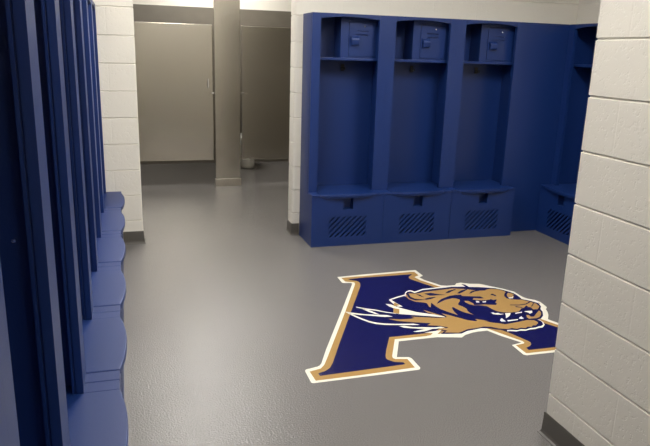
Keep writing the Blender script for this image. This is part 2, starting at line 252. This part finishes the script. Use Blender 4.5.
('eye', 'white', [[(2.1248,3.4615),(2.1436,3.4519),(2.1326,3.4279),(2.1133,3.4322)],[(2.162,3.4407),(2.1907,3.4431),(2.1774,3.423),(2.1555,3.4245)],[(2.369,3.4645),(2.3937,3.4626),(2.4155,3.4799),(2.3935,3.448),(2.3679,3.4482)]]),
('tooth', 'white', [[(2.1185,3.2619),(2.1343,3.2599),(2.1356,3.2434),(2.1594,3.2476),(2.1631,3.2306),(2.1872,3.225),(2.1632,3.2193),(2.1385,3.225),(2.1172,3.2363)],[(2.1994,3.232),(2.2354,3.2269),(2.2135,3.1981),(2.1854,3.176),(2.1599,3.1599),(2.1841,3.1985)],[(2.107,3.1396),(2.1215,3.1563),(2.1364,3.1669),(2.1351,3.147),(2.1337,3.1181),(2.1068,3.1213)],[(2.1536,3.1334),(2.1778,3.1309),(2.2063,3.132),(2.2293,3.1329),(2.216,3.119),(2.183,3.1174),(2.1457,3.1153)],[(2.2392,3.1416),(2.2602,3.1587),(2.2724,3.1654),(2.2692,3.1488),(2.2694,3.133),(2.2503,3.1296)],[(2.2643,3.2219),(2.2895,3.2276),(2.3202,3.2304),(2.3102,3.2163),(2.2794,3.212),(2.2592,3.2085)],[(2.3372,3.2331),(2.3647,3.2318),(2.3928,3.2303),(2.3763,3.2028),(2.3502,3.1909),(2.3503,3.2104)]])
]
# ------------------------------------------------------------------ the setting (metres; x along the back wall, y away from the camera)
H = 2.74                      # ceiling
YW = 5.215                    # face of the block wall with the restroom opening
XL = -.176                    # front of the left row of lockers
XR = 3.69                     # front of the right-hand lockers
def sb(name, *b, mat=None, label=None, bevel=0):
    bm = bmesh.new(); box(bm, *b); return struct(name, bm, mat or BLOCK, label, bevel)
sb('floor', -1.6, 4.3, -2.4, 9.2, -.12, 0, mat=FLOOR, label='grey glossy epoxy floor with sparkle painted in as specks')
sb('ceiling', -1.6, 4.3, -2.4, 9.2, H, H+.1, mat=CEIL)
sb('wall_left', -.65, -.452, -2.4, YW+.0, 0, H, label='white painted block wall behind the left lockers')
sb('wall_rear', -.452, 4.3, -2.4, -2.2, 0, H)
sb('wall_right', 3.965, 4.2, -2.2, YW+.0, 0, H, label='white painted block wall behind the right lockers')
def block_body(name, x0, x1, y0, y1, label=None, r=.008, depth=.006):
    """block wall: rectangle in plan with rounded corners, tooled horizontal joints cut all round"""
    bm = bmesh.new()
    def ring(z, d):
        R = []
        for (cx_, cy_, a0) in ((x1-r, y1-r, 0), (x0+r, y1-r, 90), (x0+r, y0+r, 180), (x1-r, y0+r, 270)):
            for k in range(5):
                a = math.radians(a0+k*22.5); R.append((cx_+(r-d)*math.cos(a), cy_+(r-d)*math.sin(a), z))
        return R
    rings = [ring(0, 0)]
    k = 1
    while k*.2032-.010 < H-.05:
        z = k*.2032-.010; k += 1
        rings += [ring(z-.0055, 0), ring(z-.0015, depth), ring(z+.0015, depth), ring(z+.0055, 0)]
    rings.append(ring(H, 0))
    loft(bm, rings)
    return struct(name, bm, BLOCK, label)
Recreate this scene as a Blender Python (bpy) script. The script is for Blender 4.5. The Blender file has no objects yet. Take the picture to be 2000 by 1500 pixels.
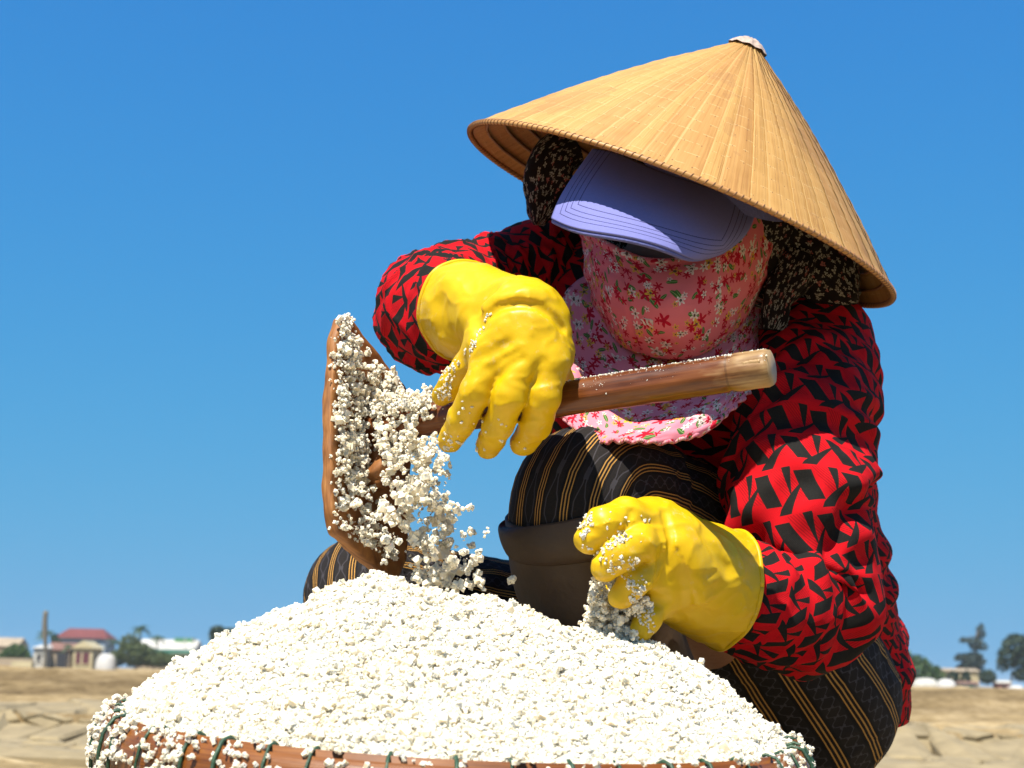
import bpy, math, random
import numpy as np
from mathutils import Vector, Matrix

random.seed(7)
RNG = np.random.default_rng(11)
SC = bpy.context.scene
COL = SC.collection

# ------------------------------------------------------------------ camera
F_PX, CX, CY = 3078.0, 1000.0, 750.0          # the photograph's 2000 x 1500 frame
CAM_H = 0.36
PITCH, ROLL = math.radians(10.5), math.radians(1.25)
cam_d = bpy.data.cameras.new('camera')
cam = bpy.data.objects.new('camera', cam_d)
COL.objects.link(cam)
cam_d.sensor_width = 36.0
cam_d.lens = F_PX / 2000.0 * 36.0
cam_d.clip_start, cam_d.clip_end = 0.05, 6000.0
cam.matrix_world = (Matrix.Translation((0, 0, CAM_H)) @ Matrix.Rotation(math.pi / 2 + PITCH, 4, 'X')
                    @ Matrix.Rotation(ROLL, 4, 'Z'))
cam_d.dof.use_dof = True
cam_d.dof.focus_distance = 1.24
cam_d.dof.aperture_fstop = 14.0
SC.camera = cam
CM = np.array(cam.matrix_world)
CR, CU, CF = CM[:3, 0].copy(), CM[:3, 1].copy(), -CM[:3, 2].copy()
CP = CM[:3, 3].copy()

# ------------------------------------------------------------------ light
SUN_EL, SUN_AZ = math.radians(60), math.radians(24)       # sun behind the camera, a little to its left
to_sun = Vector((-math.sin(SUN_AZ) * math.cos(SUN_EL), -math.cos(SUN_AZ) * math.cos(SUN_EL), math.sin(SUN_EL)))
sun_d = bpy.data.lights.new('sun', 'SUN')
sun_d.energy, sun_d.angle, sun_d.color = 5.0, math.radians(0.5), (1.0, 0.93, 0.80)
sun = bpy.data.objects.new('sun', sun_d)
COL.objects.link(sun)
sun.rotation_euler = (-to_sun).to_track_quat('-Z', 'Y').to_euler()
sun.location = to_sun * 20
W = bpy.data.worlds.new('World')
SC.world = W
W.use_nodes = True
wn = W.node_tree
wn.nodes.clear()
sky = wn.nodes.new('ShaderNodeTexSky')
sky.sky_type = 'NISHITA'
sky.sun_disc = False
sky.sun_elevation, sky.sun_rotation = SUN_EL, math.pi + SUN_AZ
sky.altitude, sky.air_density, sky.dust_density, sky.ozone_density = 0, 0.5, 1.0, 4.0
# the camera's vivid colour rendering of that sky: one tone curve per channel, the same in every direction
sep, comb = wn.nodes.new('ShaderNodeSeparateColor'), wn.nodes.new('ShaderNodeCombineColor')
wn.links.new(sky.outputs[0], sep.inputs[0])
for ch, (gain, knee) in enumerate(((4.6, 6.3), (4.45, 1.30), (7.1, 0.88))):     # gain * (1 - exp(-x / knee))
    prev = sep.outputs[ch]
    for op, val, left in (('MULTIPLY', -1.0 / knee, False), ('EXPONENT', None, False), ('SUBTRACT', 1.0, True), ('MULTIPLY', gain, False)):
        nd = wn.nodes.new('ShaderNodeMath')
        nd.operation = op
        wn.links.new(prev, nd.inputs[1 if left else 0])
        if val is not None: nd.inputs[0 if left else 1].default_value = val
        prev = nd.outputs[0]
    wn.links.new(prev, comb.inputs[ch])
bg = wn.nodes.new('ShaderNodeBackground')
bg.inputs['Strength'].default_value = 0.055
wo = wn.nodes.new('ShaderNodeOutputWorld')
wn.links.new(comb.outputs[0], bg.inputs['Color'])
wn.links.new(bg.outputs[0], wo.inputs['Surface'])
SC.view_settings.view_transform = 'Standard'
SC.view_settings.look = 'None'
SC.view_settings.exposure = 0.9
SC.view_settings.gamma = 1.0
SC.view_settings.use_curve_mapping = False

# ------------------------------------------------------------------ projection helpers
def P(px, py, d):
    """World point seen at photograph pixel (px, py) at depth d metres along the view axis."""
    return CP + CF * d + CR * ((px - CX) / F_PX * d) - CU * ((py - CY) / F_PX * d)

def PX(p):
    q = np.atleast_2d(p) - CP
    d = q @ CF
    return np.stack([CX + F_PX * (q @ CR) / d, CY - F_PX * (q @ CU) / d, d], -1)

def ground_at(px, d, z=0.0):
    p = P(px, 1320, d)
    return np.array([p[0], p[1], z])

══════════

Problem description
In the records above, find the line with "Recreate this scene" and the line with "CP = CM[:3, 3].copy()", then restate word for word only those two lines and all lines between, omitting pictures.

Full output
Recreate this scene as a Blender Python (bpy) script. The script is for Blender 4.5. The Blender file has no objects yet. Take the picture to be 2000 by 1500 pixels.
import bpy, math, random
import numpy as np
from mathutils import Vector, Matrix

random.seed(7)
RNG = np.random.default_rng(11)
SC = bpy.context.scene
COL = SC.collection

# ------------------------------------------------------------------ camera
F_PX, CX, CY = 3078.0, 1000.0, 750.0          # the photograph's 2000 x 1500 frame
CAM_H = 0.36
PITCH, ROLL = math.radians(10.5), math.radians(1.25)
cam_d = bpy.data.cameras.new('camera')
cam = bpy.data.objects.new('camera', cam_d)
COL.objects.link(cam)
cam_d.sensor_width = 36.0
cam_d.lens = F_PX / 2000.0 * 36.0
cam_d.clip_start, cam_d.clip_end = 0.05, 6000.0
cam.matrix_world = (Matrix.Translation((0, 0, CAM_H)) @ Matrix.Rotation(math.pi / 2 + PITCH, 4, 'X')
                    @ Matrix.Rotation(ROLL, 4, 'Z'))
cam_d.dof.use_dof = True
cam_d.dof.focus_distance = 1.24
cam_d.dof.aperture_fstop = 14.0
SC.camera = cam
CM = np.array(cam.matrix_world)
CR, CU, CF = CM[:3, 0].copy(), CM[:3, 1].copy(), -CM[:3, 2].copy()
CP = CM[:3, 3].copy()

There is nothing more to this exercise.